Kedelapan, memberikan pengawasan. Anak biasanya akan mengeluh kalau diawasi secara ketat, tetapi anak-anak yang tidak diawasi juga merasa bahwa orang tua mereka tidak peduli dengan mereka. Sebagai konsekuensinya ortu tetap memberikan pengawasan tetapi dengan kooperatif dalam artian kita memberikan kebebasan kepada anak namun pengawasan tetap kita lakukan. Penelitian menunjukkan bahwa anak-anak yang bermasalah sering berasal dari keluarga yang kurang atau tidak diawasi. Oleh karena itu, Orang tua perlu mengetahui siapa teman-teman anaknya sehingga lebih mudah untuk mengontrol.
Kesembilan, berikan perhatian dan penghargaan. Biasanya orang tua cenderung lebih memperhatikan anak-anak ketika mereka menjengkelkan. Sebaliknya saat mereka berperilaku yang positif atau baik malah tidak diperhatikan. Sebagai ortu kita hendaknya juga memperhatikan anak jika berperilaku baik, berilah perhatian dan penhargaan kepadanya misalnya ucapaan selamat atau sanjungan atas tindakan yang telah dilakukan. Hal ini akan mendatangan perilaku yang positip pada diri anak. Perhatian dan dorongan dari ortu dapat membangkitkan motivasinya untuk berbuat lebih dari apa yang telah mereka lakukan.
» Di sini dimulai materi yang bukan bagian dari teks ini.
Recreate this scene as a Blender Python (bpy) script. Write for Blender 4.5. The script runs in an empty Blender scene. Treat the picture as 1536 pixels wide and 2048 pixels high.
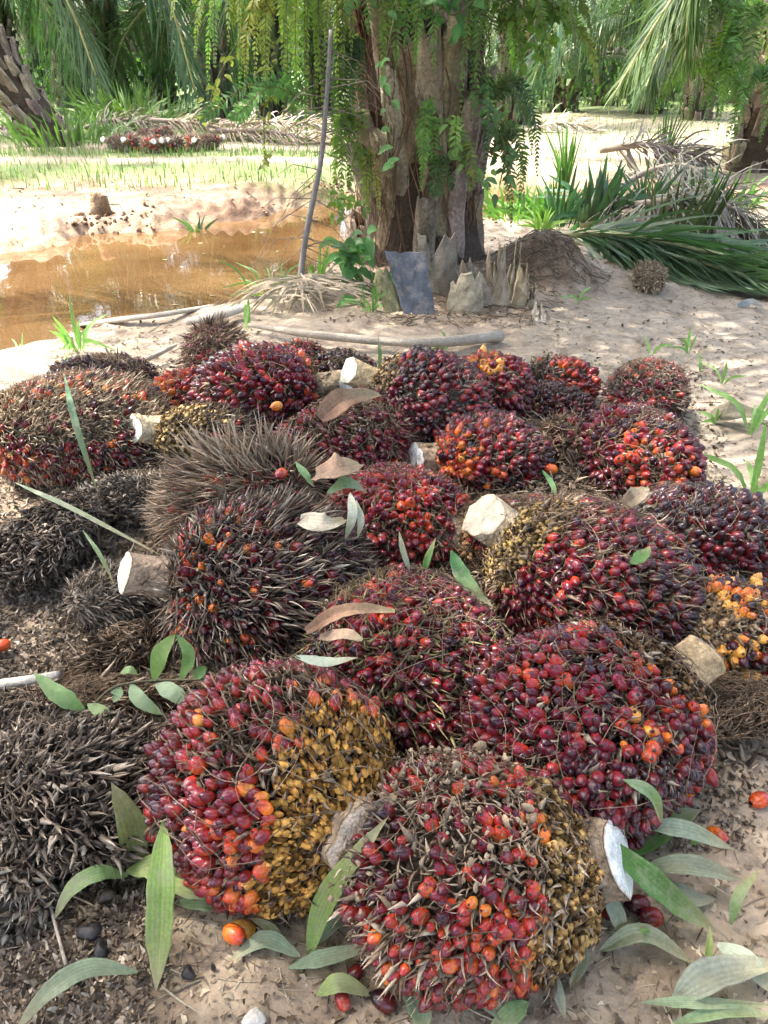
import bpy, math, random
import numpy as np
from mathutils import Vector, Matrix

# ---------------------------------------------------------------- camera, sky, sun, exposure
CAM_H, PITCH, FPX, CX0, CY0 = 1.25, math.radians(30.9), 1479.0, 768.0, 1024.0
scene = bpy.context.scene
cam_d = bpy.data.cameras.new('camera'); cam = bpy.data.objects.new('camera', cam_d)
scene.collection.objects.link(cam); scene.camera = cam
cam.location = (0, 0, CAM_H); cam.rotation_euler = (math.pi/2 - PITCH, 0, 0)
cam_d.sensor_fit = 'VERTICAL'; cam_d.sensor_height = 36.0; cam_d.lens = 36.0*FPX/2048.0
cam_d.clip_start = 0.02; cam_d.clip_end = 2000
SUN = np.array([-0.42, 0.10, 0.90]); SUN /= np.linalg.norm(SUN)
world = bpy.data.worlds.new('World'); scene.world = world; world.use_nodes = True
wn = world.node_tree; bgn = wn.nodes['Background']
sky = wn.nodes.new('ShaderNodeTexSky'); sky.sky_type = 'NISHITA'; sky.sun_disc = False
sky.sun_elevation = math.asin(SUN[2]); sky.sun_rotation = math.atan2(SUN[0], SUN[1])
sky.dust_density = 6.0; sky.ozone_density = 0.4; sky.air_density = 1.0
wn.links.new(sky.outputs[0], bgn.inputs[0]); bgn.inputs[1].default_value = 0.15
sl = bpy.data.lights.new('sun', 'SUN'); sl.energy = 2.0; sl.angle = math.radians(0.6); sl.color = (1, 0.955, 0.88)
so = bpy.data.objects.new('sun', sl); scene.collection.objects.link(so)
so.rotation_euler = Vector(SUN).to_track_quat('Z', 'Y').to_euler(); so.location = (0, 0, 20)
vs = scene.view_settings; vs.view_transform = 'Standard'; vs.look = 'None'; vs.gamma = 1.0; vs.exposure = 2.7
scene.cycles.use_denoising = True
scene.cycles.max_bounces = 8; scene.cycles.transparent_max_bounces = 8
try: scene.cycles.denoising_prefilter = 'ACCURATE'
except Exception: pass

rng = np.random.default_rng(7)
COL = scene.collection
CAM = np.array([0, 0, CAM_H])

# ---------------------------------------------------------------- small maths
def ray(px, py):
    d = np.array([(px-CX0)/FPX, math.cos(PITCH) + (CY0-py)/FPX*math.sin(PITCH), -math.sin(PITCH) + (CY0-py)/FPX*math.cos(PITCH)])
    return d                                   # depth along the optical axis is 1
def P(px, py, z=0.0):
    d = ray(px, py); return CAM + d*((z-CAM_H)/d[2])
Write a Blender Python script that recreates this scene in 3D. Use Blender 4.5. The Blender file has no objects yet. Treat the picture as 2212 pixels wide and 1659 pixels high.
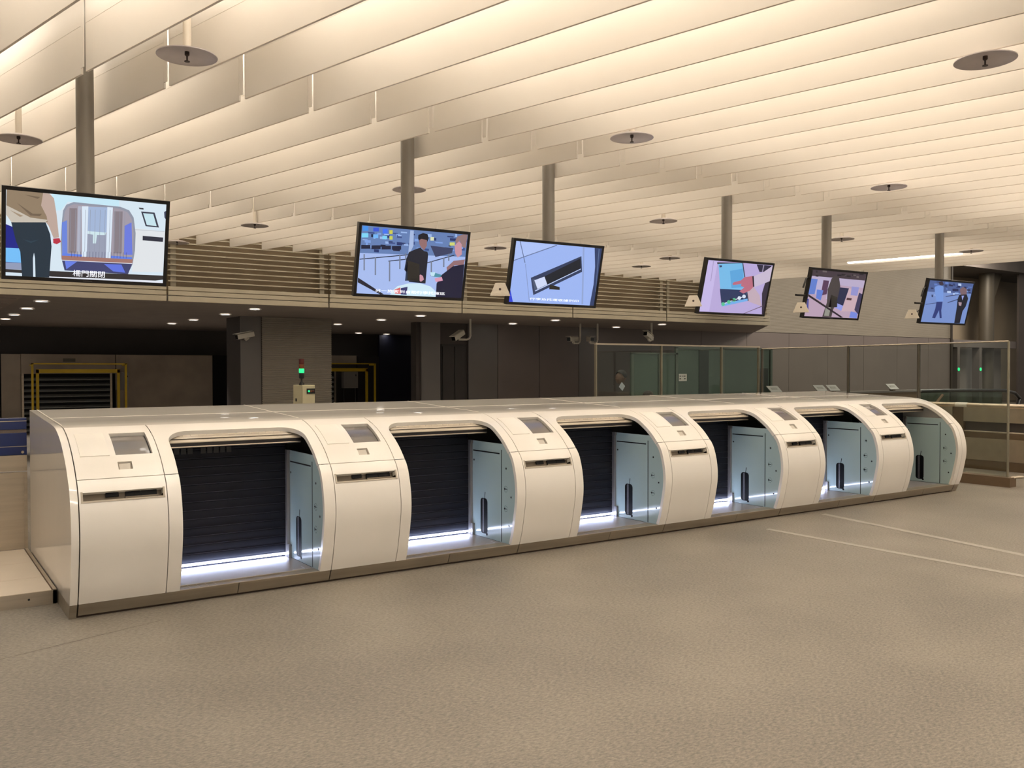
import bpy, bmesh, math, random
import numpy as np
from mathutils import Vector, Matrix
from mathutils.geometry import tessellate_polygon
random.seed(7)
C = bpy.context.scene.collection
S = bpy.context.scene
PI = math.pi

# ------------------------------------------------------------------ camera
YAW, PITCH, ROLL = 0.601578, -0.016677, -0.001223
CAM = Vector((-0.845916, -5.792444, 1.486410))
F_PX, W_PX = 1918.17, 2212.0
cd = bpy.data.cameras.new('camera')
cd.sensor_fit = 'HORIZONTAL'; cd.sensor_width = 36.0
cd.lens = F_PX / W_PX * 36.0
cd.clip_start = 0.05; cd.clip_end = 200
cam = bpy.data.objects.new('camera', cd); C.objects.link(cam)
fw = Vector((math.sin(YAW)*math.cos(PITCH), math.cos(YAW)*math.cos(PITCH), math.sin(PITCH)))
rt = Vector((math.cos(YAW), -math.sin(YAW), 0)); up = rt.cross(fw)
r2 = rt*math.cos(ROLL) + up*math.sin(ROLL); u2 = up*math.cos(ROLL) - rt*math.sin(ROLL)
cam.matrix_world = Matrix(((r2.x, u2.x, -fw.x, CAM.x), (r2.y, u2.y, -fw.y, CAM.y), (r2.z, u2.z, -fw.z, CAM.z), (0, 0, 0, 1)))
S.camera = cam

# ------------------------------------------------------------------ world, exposure
w = bpy.data.worlds.new('world'); S.world = w; w.use_nodes = True
w.node_tree.nodes['Background'].inputs[0].default_value = (1.0, 0.91, 0.80, 1)
w.node_tree.nodes['Background'].inputs[1].default_value = 0.46
S.view_settings.view_transform = 'Standard'; S.view_settings.look = 'None'
S.view_settings.exposure = 0.0; S.view_settings.gamma = 1.0; S.view_settings.use_curve_mapping = False
S.cycles.use_denoising = True
S.cycles.max_bounces = 8; S.cycles.diffuse_bounces = 4; S.cycles.glossy_bounces = 4
S.cycles.transparent_max_bounces = 12; S.cycles.sample_clamp_indirect = 6.0
TUBE_POWER = 12.4          # radiance of the tubes above the ceiling fins
WARM = (1.0, 0.95, 0.885)
for i, (x, y, z, e) in enumerate(((20, 5.5, 6.0, 260), (26.5, 5.5, 6.0, 300), (33.5, 11.0, 6.0, 420))):   # unseen lamps added beyond the finned ceiling to light the right-hand walls
    ld = bpy.data.lights.new('added_hall_lamp', 'AREA'); ld.shape = 'DISK'; ld.size = 1.6; ld.energy = e; ld.color = (1.0, 0.90, 0.76)
    lo = bpy.data.objects.new('added_hall_lamp', ld); C.objects.link(lo); lo.location = (x, y, z); lo.rotation_euler = (0.5, 0, 0)

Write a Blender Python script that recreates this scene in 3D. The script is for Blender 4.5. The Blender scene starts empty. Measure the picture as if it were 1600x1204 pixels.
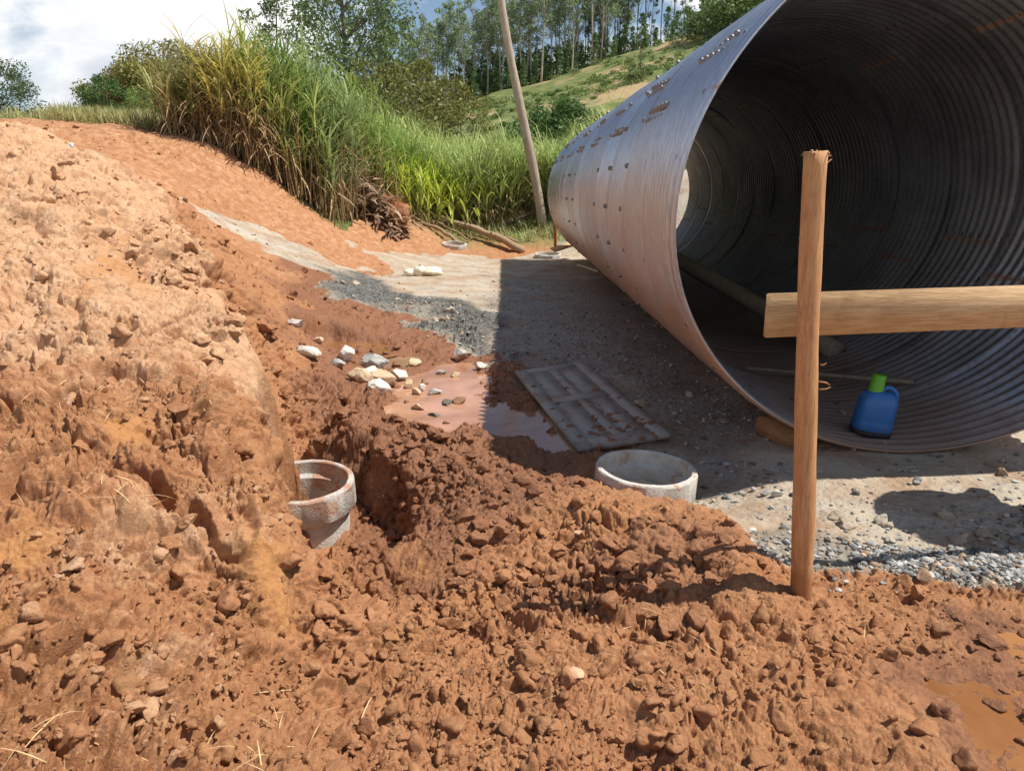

Kesepuluh, memberikan hukuman untuk mendidik. Orang tua yang bekerja di luar rumah, cenderung mengalami kelelahan dan mudah jengkel. Oleh karena itu, wajar jika mereka lebih mudah kehilangan kontrol terhadap anak-anak. Hal ini dapat menimbulkan masalah dalam keluarga. Ortu harus memegang prinsip “Janganlah menghukum anak jika kita sendiri tidak dapat mengontrol diri dengan baik”. Menghukum anak hanyalah bermaksud untuk mendidik, bukan untuk melampiaskan kemarahan. Namum demikian, sejauh mungkin kita harus menghindari hukuman fisik karena tindakan ini kontraproduktif. Semoga strategi ini dapat membantu Anda dalam mendidik anak. Amin.